### TASK
Extract each line of the data below exactly as written.

----- MATERIAL

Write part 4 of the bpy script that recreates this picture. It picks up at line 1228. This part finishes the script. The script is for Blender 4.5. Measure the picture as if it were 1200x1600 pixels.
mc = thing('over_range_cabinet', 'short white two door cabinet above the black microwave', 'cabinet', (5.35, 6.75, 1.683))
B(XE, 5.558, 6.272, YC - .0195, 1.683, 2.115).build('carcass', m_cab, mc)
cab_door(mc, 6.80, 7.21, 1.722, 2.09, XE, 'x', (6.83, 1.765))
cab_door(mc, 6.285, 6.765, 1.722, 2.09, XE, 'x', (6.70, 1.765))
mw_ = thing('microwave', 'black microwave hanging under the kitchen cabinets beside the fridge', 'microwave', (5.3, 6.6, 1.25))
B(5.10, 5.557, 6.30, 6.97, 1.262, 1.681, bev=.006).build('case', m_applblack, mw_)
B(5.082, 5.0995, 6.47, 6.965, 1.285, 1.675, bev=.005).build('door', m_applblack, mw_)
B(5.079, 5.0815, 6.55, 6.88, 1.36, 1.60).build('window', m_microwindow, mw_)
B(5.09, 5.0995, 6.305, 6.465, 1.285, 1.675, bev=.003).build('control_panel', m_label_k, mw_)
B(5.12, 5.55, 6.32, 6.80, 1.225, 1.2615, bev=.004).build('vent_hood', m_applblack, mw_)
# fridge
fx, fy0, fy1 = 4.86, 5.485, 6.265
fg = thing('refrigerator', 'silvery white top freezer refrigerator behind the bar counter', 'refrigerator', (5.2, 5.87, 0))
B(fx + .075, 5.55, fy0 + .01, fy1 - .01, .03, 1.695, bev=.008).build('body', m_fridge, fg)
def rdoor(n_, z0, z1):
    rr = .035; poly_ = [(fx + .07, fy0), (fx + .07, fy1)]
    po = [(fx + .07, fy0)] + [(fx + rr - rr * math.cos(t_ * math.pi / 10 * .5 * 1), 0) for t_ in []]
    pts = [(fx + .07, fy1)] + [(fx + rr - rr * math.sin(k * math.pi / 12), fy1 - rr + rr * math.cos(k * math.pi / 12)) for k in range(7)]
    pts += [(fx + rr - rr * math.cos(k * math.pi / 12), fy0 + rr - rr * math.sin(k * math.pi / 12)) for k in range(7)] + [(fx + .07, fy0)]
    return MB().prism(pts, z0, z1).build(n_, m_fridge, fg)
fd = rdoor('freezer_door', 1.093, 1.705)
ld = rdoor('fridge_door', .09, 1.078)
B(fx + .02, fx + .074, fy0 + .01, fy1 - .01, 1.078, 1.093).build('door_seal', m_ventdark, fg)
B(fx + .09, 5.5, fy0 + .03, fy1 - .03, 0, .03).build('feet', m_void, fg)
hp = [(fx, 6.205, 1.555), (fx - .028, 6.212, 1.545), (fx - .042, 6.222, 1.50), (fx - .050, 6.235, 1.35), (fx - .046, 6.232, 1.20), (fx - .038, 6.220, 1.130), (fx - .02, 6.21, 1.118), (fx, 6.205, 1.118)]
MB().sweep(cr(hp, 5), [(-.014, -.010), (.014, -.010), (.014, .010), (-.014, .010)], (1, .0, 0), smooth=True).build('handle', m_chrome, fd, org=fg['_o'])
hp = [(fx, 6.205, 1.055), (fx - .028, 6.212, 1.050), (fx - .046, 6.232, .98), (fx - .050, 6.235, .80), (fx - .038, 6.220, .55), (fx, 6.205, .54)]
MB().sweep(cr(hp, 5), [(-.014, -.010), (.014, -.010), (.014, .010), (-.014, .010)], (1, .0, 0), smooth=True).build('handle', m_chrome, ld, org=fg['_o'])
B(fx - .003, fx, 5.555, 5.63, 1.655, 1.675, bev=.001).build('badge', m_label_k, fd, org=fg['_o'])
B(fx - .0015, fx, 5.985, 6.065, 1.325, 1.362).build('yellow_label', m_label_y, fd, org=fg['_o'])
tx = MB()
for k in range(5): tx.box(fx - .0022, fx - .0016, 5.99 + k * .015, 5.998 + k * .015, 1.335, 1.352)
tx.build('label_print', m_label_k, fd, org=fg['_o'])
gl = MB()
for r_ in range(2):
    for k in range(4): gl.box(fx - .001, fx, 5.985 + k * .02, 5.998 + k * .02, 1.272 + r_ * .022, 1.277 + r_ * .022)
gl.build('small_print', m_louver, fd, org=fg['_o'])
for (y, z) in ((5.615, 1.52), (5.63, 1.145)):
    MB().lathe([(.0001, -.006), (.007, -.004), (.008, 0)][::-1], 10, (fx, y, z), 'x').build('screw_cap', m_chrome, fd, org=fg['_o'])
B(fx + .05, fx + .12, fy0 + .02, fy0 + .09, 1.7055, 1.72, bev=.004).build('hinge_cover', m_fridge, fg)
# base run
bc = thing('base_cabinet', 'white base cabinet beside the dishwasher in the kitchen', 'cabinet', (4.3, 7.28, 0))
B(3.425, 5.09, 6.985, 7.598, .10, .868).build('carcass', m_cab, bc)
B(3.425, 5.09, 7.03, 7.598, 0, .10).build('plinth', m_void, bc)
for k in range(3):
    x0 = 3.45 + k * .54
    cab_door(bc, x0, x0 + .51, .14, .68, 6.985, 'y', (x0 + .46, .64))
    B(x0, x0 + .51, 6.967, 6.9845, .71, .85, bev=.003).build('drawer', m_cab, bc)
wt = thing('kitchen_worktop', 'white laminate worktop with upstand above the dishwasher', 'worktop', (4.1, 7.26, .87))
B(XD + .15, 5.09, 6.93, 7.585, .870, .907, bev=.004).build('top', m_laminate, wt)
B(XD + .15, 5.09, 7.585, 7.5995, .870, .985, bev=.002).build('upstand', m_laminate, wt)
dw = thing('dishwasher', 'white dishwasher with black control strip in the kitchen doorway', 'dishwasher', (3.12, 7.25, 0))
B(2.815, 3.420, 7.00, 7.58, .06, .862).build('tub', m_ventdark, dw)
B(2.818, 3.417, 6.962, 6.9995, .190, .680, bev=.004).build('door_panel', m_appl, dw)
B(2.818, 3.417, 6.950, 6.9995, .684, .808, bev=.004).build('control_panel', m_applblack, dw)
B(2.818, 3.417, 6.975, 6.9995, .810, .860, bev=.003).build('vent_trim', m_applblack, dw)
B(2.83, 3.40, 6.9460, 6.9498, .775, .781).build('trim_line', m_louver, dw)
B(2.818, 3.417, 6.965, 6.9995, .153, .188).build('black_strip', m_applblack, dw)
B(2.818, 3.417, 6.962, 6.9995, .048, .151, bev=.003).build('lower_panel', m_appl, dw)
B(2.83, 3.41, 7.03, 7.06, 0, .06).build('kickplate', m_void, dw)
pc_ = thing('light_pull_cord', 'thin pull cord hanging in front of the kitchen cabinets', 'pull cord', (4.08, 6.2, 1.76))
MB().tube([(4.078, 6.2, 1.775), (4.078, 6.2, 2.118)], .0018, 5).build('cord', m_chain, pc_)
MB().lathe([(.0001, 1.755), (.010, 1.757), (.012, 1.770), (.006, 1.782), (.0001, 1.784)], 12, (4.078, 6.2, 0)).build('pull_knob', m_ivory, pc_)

----------

### WRITTEN ANSWER
Write part 4 of the bpy script that recreates this picture. It picks up at line 1228. This part finishes the script. The script is for Blender 4.5. Measure the picture as if it were 1200x1600 pixels.
mc = thing('over_range_cabinet', 'short white two door cabinet above the black microwave', 'cabinet', (5.35, 6.75, 1.683))
B(XE, 5.558, 6.272, YC - .0195, 1.683, 2.115).build('carcass', m_cab, mc)
cab_door(mc, 6.80, 7.21, 1.722, 2.09, XE, 'x', (6.83, 1.765))
cab_door(mc, 6.285, 6.765, 1.722, 2.09, XE, 'x', (6.70, 1.765))
mw_ = thing('microwave', 'black microwave hanging under the kitchen cabinets beside the fridge', 'microwave', (5.3, 6.6, 1.25))
B(5.10, 5.557, 6.30, 6.97, 1.262, 1.681, bev=.006).build('case', m_applblack, mw_)
B(5.082, 5.0995, 6.47, 6.965, 1.285, 1.675, bev=.005).build('door', m_applblack, mw_)
B(5.079, 5.0815, 6.55, 6.88, 1.36, 1.60).build('window', m_microwindow, mw_)
B(5.09, 5.0995, 6.305, 6.465, 1.285, 1.675, bev=.003).build('control_panel', m_label_k, mw_)
B(5.12, 5.55, 6.32, 6.80, 1.225, 1.2615, bev=.004).build('vent_hood', m_applblack, mw_)
# fridge
fx, fy0, fy1 = 4.86, 5.485, 6.265
fg = thing('refrigerator', 'silvery white top freezer refrigerator behind the bar counter', 'refrigerator', (5.2, 5.87, 0))
B(fx + .075, 5.55, fy0 + .01, fy1 - .01, .03, 1.695, bev=.008).build('body', m_fridge, fg)
def rdoor(n_, z0, z1):
    rr = .035; poly_ = [(fx + .07, fy0), (fx + .07, fy1)]
    po = [(fx + .07, fy0)] + [(fx + rr - rr * math.cos(t_ * math.pi / 10 * .5 * 1), 0) for t_ in []]
    pts = [(fx + .07, fy1)] + [(fx + rr - rr * math.sin(k * math.pi / 12), fy1 - rr + rr * math.cos(k * math.pi / 12)) for k in range(7)]
    pts += [(fx + rr - rr * math.cos(k * math.pi / 12), fy0 + rr - rr * math.sin(k * math.pi / 12)) for k in range(7)] + [(fx + .07, fy0)]
    return MB().prism(pts, z0, z1).build(n_, m_fridge, fg)
fd = rdoor('freezer_door', 1.093, 1.705)
ld = rdoor('fridge_door', .09, 1.078)
B(fx + .02, fx + .074, fy0 + .01, fy1 - .01, 1.078, 1.093).build('door_seal', m_ventdark, fg)
B(fx + .09, 5.5, fy0 + .03, fy1 - .03, 0, .03).build('feet', m_void, fg)
hp = [(fx, 6.205, 1.555), (fx - .028, 6.212, 1.545), (fx - .042, 6.222, 1.50), (fx - .050, 6.235, 1.35), (fx - .046, 6.232, 1.20), (fx - .038, 6.220, 1.130), (fx - .02, 6.21, 1.118), (fx, 6.205, 1.118)]
MB().sweep(cr(hp, 5), [(-.014, -.010), (.014, -.010), (.014, .010), (-.014, .010)], (1, .0, 0), smooth=True).build('handle', m_chrome, fd, org=fg['_o'])
hp = [(fx, 6.205, 1.055), (fx - .028, 6.212, 1.050), (fx - .046, 6.232, .98), (fx - .050, 6.235, .80), (fx - .038, 6.220, .55), (fx, 6.205, .54)]
MB().sweep(cr(hp, 5), [(-.014, -.010), (.014, -.010), (.014, .010), (-.014, .010)], (1, .0, 0), smooth=True).build('handle', m_chrome, ld, org=fg['_o'])
B(fx - .003, fx, 5.555, 5.63, 1.655, 1.675, bev=.001).build('badge', m_label_k, fd, org=fg['_o'])
B(fx - .0015, fx, 5.985, 6.065, 1.325, 1.362).build('yellow_label', m_label_y, fd, org=fg['_o'])
tx = MB()
for k in range(5): tx.box(fx - .0022, fx - .0016, 5.99 + k * .015, 5.998 + k * .015, 1.335, 1.352)
tx.build('label_print', m_label_k, fd, org=fg['_o'])
gl = MB()
for r_ in range(2):
    for k in range(4): gl.box(fx - .001, fx, 5.985 + k * .02, 5.998 + k * .02, 1.272 + r_ * .022, 1.277 + r_ * .022)
gl.build('small_print', m_louver, fd, org=fg['_o'])
for (y, z) in ((5.615, 1.52), (5.63, 1.145)):
    MB().lathe([(.0001, -.006), (.007, -.004), (.008, 0)][::-1], 10, (fx, y, z), 'x').build('screw_cap', m_chrome, fd, org=fg['_o'])
B(fx + .05, fx + .12, fy0 + .02, fy0 + .09, 1.7055, 1.72, bev=.004).build('hinge_cover', m_fridge, fg)
# base run
bc = thing('base_cabinet', 'white base cabinet beside the dishwasher in the kitchen', 'cabinet', (4.3, 7.28, 0))
B(3.425, 5.09, 6.985, 7.598, .10, .868).build('carcass', m_cab, bc)
B(3.425, 5.09, 7.03, 7.598, 0, .10).build('plinth', m_void, bc)
for k in range(3):
    x0 = 3.45 + k * .54
    cab_door(bc, x0, x0 + .51, .14, .68, 6.985, 'y', (x0 + .46, .64))
    B(x0, x0 + .51, 6.967, 6.9845, .71, .85, bev=.003).build('drawer', m_cab, bc)
wt = thing('kitchen_worktop', 'white laminate worktop with upstand above the dishwasher', 'worktop', (4.1, 7.26, .87))
B(XD + .15, 5.09, 6.93, 7.585, .870, .907, bev=.004).build('top', m_laminate, wt)
B(XD + .15, 5.09, 7.585, 7.5995, .870, .985, bev=.002).build('upstand', m_laminate, wt)
dw = thing('dishwasher', 'white dishwasher with black control strip in the kitchen doorway', 'dishwasher', (3.12, 7.25, 0))
B(2.815, 3.420, 7.00, 7.58, .06, .862).build('tub', m_ventdark, dw)
B(2.818, 3.417, 6.962, 6.9995, .190, .680, bev=.004).build('door_panel', m_appl, dw)
B(2.818, 3.417, 6.950, 6.9995, .684, .808, bev=.004).build('control_panel', m_applblack, dw)
B(2.818, 3.417, 6.975, 6.9995, .810, .860, bev=.003).build('vent_trim', m_applblack, dw)
B(2.83, 3.40, 6.9460, 6.9498, .775, .781).build('trim_line', m_louver, dw)
B(2.818, 3.417, 6.965, 6.9995, .153, .188).build('black_strip', m_applblack, dw)
B(2.818, 3.417, 6.962, 6.9995, .048, .151, bev=.003).build('lower_panel', m_appl, dw)
B(2.83, 3.41, 7.03, 7.06, 0, .06).build('kickplate', m_void, dw)
pc_ = thing('light_pull_cord', 'thin pull cord hanging in front of the kitchen cabinets', 'pull cord', (4.08, 6.2, 1.76))
MB().tube([(4.078, 6.2, 1.775), (4.078, 6.2, 2.118)], .0018, 5).build('cord', m_chain, pc_)
MB().lathe([(.0001, 1.755), (.010, 1.757), (.012, 1.770), (.006, 1.782), (.0001, 1.784)], 12, (4.078, 6.2, 0)).build('pull_knob', m_ivory, pc_)